4 réflexions au sujet de « COBOL, la liche de l’informatique »

  1. Très bon article je ne pourrais dire mieux que ce que tu as cité dans ton article j’ajouterais juste ces quelques points sur mon point de vue:
    – Lorsque j’ai fait ma formation informatique début 90 les profs à l’école prévoyait déja soi disant la fin du COBOL remplacé par les langages à l’époque orientés Objets C, C++, & co… on en voit la preuve aujourd’hui.
    – Jai pourtant eu une partie de mon cursus fait sur du COBOL et cela ma bien servi dans mon cursus professionnel même si cela ne fait pas partie de mes activités de base plus sur du prog orienté objet.
    Sur le fameux passage an 2000 tout comme toi je me souviens des boites qui sont allé chercher les Analystes programmeurs ( ah terme dépassé aujourd’hui qui semble même une insulte au plus djeunz qui débarquent) qui étaient bien content qu’on vienne faire appel à eux car presque plus personne ne maîtrisait le développement COBOL pour le fameux bug AN 2000 et le passage à l’euro dans les programmes Mainframe.
    Les grosses boites continuent et continueront à utiliser le mainframe plus stable dans les traitements de gestion clairement, il leur suffit juste de faire un bel habillage d’interface client en JAVA / PHP / WEBSPHERE /WEBLOGIC & co… et tout le monde est content … les base en MY- SQL c’est beau mais ça ne tient pas la route en gestion face au mainframe…

    Ah la jeunesse et ses idées pré conçues , bien sur ils vont déchanter mais je dois avouer que le cadre enseignant y est malheureusement pour beaucoup à leur faire miroiter un monde et un cadre de travail et de développement informatique qui est loin de la réalité ( non, tous ne vont pas faire du R&D à développer l’interface du futur sur des technologies qui ne seront disponibles que dans 10 à 15 ans … 🙂 le fait de faire des stages et des immersions en entreprise dans le cadre du cursus me semble de plus en plus vital c’est bien d’apprendre la théorie ( pour ma part je sors d’un DUT info avec spécialisation traitement d’image et en formation d’ingé au CNAM en cours du soir en plus du taf, faire la théorie et mener en même temps le boulot c’est ce qui m’a plu mais le discours des profs sur le cadre de boulot en info et les rémunérations etc… on ne vit clairement pas dans le même monde, heureusement que certains des profs en Ateliers / TD était issu du monde du travail , c’était des approches plus concrètes…) . Ton article est génial et je plussoie au max 🙂 MERCI 🙂

    • Moi-même je ne développe plus (et à dire vrai j’en suis bien contente). Mais pour avoir développé avec COBOL et avec d’autres langages plus modernes, dont certains orientés objets, j’ai trouvé que chacun avait ses avantages et ses inconvénients.
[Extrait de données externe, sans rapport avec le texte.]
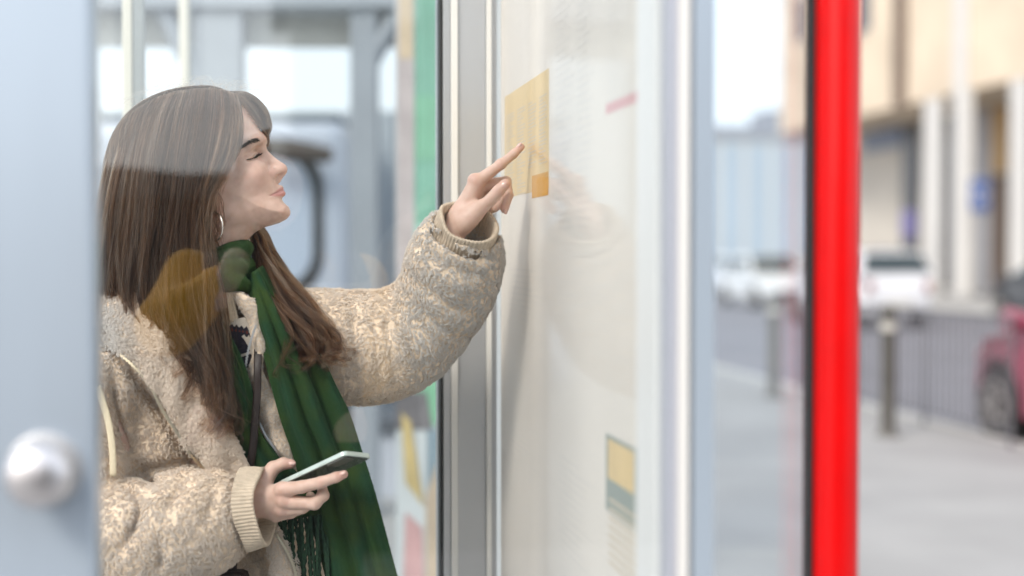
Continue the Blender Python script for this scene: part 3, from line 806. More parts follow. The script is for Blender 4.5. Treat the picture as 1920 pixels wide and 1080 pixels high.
F_ = ((E ** pw_ + (np.abs(W_) / hw[:, None, :].astype(np.float32)) ** pw_) ** (1 / pw_) - 1) * .045
H.D = F_.astype(np.float32)
# neck
H.chain(QQ([(385, 380, 0), (402, 450, 0), (405, 560, 0)]), [.052, .049, .056], k=.02)
# cheek, brow ridge, jaw
for sgn in (1, -1):
    S = (lambda p: p) if sgn > 0 else mir
    H.ell(S(Q(472, 326, 44)), (.016, .013, .015), k=.030)
    H.chain(np.array([S(Q(486, 263, 8)), S(Q(482, 263, 25)), S(Q(468, 268, 42))]), [.0075, .008, .007], k=.016)
    H.chain(np.array([S(Q(398, 388, 46)), S(Q(432, 400, 40))]), [.009, .006], k=.036)
    H.ell(S(Q(488, 286, 25)), (.010, .012, .0115), rotY(-20), k=.014, mode='s')     # eye socket
# nose
H.chain(QQ([(484, 274, 0), (495, 289, 0), (509, 301, 0), (521, 311, 0), (527.6, 317.6, 0)]), [.0085, .0078, .0082, .0095, .0108], k=.010)
for sgn in (1, -1):
    S = (lambda p: p) if sgn > 0 else mir
    H.ell(S(Q(511.5, 324.5, 11.5)), (.0105, .0065, .0092), rotY(-25), k=.007)
    H.chain(np.array([S(Q(515, 320, 9)), S(Q(525, 317, 5))]), [.0075, .008], k=.008)
H.chain(QQ([(529, 324, 0), (521.5, 338, 0)]), [.0052, .0050], k=.005)
# lips
UL = [(508, 365.5, 20), (516, 360.5, 14.5), (524, 354.2, 6.5), (526, 352.8, 0)]
LL = [(509, 367.5, 19.5), (518, 367.0, 13.5), (526.5, 364.4, 6), (528.2, 363.4, 0)]
for sgn in (1, -1):
    S = (lambda p: p) if sgn > 0 else mir
    H.chain(S(QQ(UL)), [.0024, .0035, .0043, .0040], k=.0055)
    H.chain(S(QQ(LL)), [.0026, .0044, .0058, .0060], k=.0055)
hp = [H.hit(x, y, .0002) for x, y in ((504.5, 367.3), (512, 364.6), (520, 361.2), (527, 358.0))] + [Q(532.6, 356.4, 3), Q(533, 356, 0)]
for S in ((lambda p: p), mir): H.chain(S(np.array(hp)), [.0012, .0014, .0016, .0016, .0015, .0015], k=.0012, mode='s')
hp = [H.hit(x, y, .0012) for x, y in ((518.5, 330.0), (523.5, 328.2), (528.5, 326.0))]
for S in ((lambda p: p), mir): H.chain(S(np.array(hp)), [.0027, .0036, .0025], k=.0012, mode='s')
H.ell(Q(536, 375, 0), (.006, .016, .004), rotY(-35), k=.008, mode='s')
# eyelids with a slit
EY = Q(470.5, 293.5, 28)
for sgn in (1, -1):
    S = (lambda p: p) if sgn > 0 else mir
    H.ell(S(EY), (.0138,) * 3, k=.005)
lidpx = [(460.5, 300.4), (466, 299.6), (474, 297.2), (480, 293.4), (484.5, 289.6)]
lidp = np.array([H.hit(x, y, .0004) for x, y in lidpx])
lidtop = np.array([H.hit(x, y - 1.6, -.0003) for x, y in lidpx])
crp = np.array([H.hit(x, y, .0004) for x, y in ((458, 293), (465, 288), (474, 283.5), (481, 280.5))])
for S in ((lambda p: p), mir):
    H.chain(S(lidp), [.0010, .0020, .0030, .0034, .0018], k=.0012, mode='s', sm=12)
    H.chain(S(crp), [.0006, .0010, .0010, .0005], k=.004, mode='s', sm=10)
# ear
H.ell(Q(392, 366, 64), (.014, .007, .029), rotY(-22), k=.006)
H.ell(Q(393, 362, 70), (.007, .005, .018), rotY(-22), k=.005, mode='s')
H.ell(Q(401, 394, 62), (.008, .006, .010), k=.005)
hv, hf = H.mesh()
def dseg(v, pts):
    best = np.full(len(v), 1e9)
    for a, c in zip(pts[:-1], pts[1:]):
        ba = c - a; t = np.clip(((v - a) @ ba) / (ba @ ba), 0, 1)
        best = np.minimum(best, np.linalg.norm(v - a - t[:, None] * ba, axis=1))
    return best
lip = np.zeros(len(hv)); blush = np.zeros(len(hv))
for S in ((lambda p: p), mir):
    for c_, r_, a_ in ((Q(488, 335, 50), .030, .32), (Q(534, 318, 4), .013, .38), (Q(510, 325, 18), .010, .35), (Q(398, 396, 66), .014, .6), (Q(540, 400, 8), .018, .25)):
        blush = np.maximum(blush, a_ * np.clip(1.3 - np.linalg.norm(hv - S(c_), axis=1) / r_, 0, 1))
def inpoly(x, y, pl):
    r = np.zeros(len(x), bool)
    for (x0, y0), (x1, y1) in zip(pl, pl[1:] + pl[:1]):
        r ^= ((y0 > y) != (y1 > y)) & (x < (x1 - x0) * (y - y0) / (y1 - y0 + 1e-9) + x0)
    return r
hm = hv.copy(); hm[:, 1] = np.where(hm[:, 1] > FOCUS, 2 * FOCUS - hm[:, 1], hm[:, 1])
hx, hy = 960 + FPX * hm[:, 0] / hm[:, 1], 475 - (hm[:, 2] - CAM_H) / hm[:, 1] * FPX
for dx_, dy_ in ((0, 0), (-.8, -.5), (.8, .5), (-.5, .8), (.5, -.8)):
    lip += .2 * inpoly(hx + dx_, hy + dy_, [(505.5, 367.0), (514, 361.6), (522, 355.0), (528, 351.2), (538, 349), (540, 365), (534.5, 367.0), (527, 368.4), (516, 368.9)])
lip *= hm[:, 1] < FOCUS + .01
add_body(hv, hf, blush, lip)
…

      Personne ne songerait à utiliser un vélo de course pour faire du transport de frêt, il n’y a pas de raison de vouloir utiliser Websphere ou autre pour traiter des traitements de calcul comptable sur des millions de comptes clients.
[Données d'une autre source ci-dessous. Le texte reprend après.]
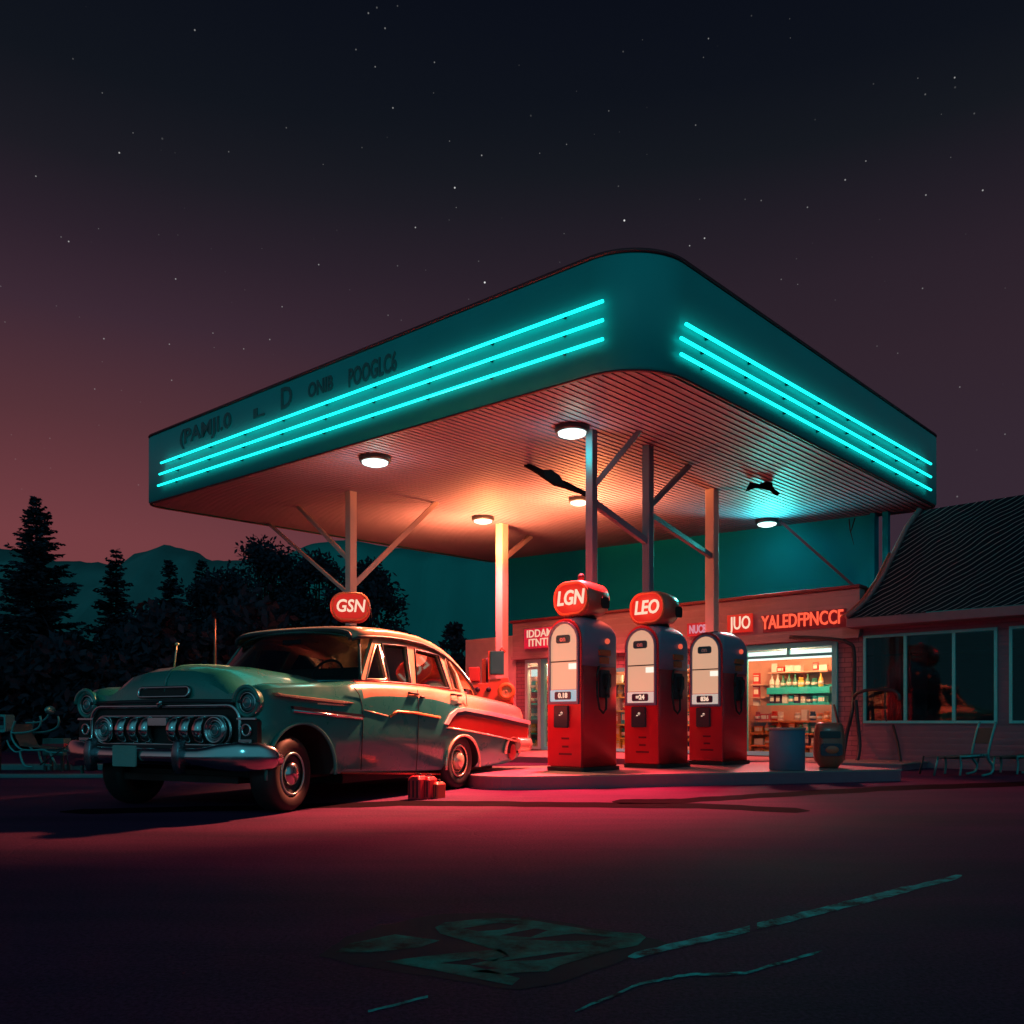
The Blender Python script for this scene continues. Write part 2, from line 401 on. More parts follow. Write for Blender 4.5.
decal('lane_line', [band(wob([(575, 1012), (640, 984), (690, 975), (745, 974), (822, 951)], 8, 0.7), [0.6]+[1.3]*31+[0.3]), band(wob([(368, 1012), (400, 1004), (428, 997)], 6, 0.5), [1.2]*13)], line, 0.0018)

# forecourt: pump island and the shop's walkway
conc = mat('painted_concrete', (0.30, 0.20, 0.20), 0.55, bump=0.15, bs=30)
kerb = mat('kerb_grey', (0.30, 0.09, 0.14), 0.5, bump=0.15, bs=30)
def slab(name, pts, z, lip=0.03):
    mb = MB()
    mb.plate(pts, lambda a, b_, d: (a, b_, d), z, z-lip*0+0.0-0.02, mi=0)
    c = Vector((sum(p[0] for p in pts)/len(pts), sum(p[1] for p in pts)/len(pts)))
    ins = [tuple(c+(Vector(p)-c)*0.996) for p in pts]
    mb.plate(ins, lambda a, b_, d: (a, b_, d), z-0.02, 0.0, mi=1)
    return tag(mb.build(name, [conc, kerb]), kind='structure')
f0 = ground(530, 790).xy; f1 = ground(902, 781).xy
dirf = (f1-f0).normalized(); nrm = Vector((-dirf.y, dirf.x))
isl = []
for k in range(9):
    a = PI+PI/2*k/8; isl.append(tuple(f0+nrm*0.55+dirf*(0.55*math.cos(a))+nrm*(0.55*math.sin(a))))
isl += [tuple(f1), tuple(f1+nrm*2.2), tuple(f0+nrm*2.2-dirf*0.55)]
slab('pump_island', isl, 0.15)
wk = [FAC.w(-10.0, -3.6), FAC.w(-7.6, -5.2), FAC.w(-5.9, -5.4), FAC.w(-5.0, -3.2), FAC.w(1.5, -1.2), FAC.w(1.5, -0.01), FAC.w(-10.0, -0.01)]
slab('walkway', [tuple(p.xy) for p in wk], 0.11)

# ------------------------------------------------------------------ hills
hillm = mat('hillside', (0.10, 0.26, 0.26), 0.95, var=0.35, vs=0.03, bump=0.3, bs=0.15, spec=0.0)
def hill(name, prof, Y, base_front, depth, m, rough=1.0):
    rows = []; us = []
    u = prof[0][0]
    while u <= prof[-1][0]: us.append(u); u += 6
    def hh(u):
        for (a, va), (b_, vb) in zip(prof, prof[1:]):
            if a <= u <= b_: f = (u-a)/(b_-a); f = f*f*(3-2*f); return va+(vb-va)*f
    for j, (fy, fz) in enumerate(((-1, -0.02), (-0.7, 0.22), (-0.4, 0.55), (-0.18, 0.85), (0, 1), (0.3, 0.8), (1, -0.02))):
        row = []
        for i, u in enumerate(us):
            p = at(u, hh(u)+(math.sin(u*0.37)+math.sin(u*0.83))*0.5*rough, Y)
            yy = Y+(fy*base_front if fy < 0 else fy*depth)
            k = math.sin(i*0.9+j*1.7)*0.05*(1-abs(fz-0.5)*2)
            row.append((p.x*(0.5+0.5*yy/Y), yy, max(-0.5, p.z*(fz+k))))
        rows.append(row)
    mb = MB(); mb.grid(rows)
    return tag(mb.build(name, m), kind='structure')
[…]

      Je crois que ça fait 30 ans qu’on prédit la mort du COBOL et du mainframe, mais pour l’instant j’ai surtout l’impression que les langages sont encore beaucoup trop gourmands et pas optimisés pour les remplacer.

  2. Je plussoie à 100%, même si je ne développe pas en Cobol, mais en C# (bouh… 😉 ) Et il est clair que notre principal, énorme et quotidien problème, ce sont les performances…

    • Pas de souci, je n’ai rien contre les développeurs des autres langages XD

      Je comprends l’attrait des langages modernes pour les interfaces, c’est juste que les limitations m’agacent.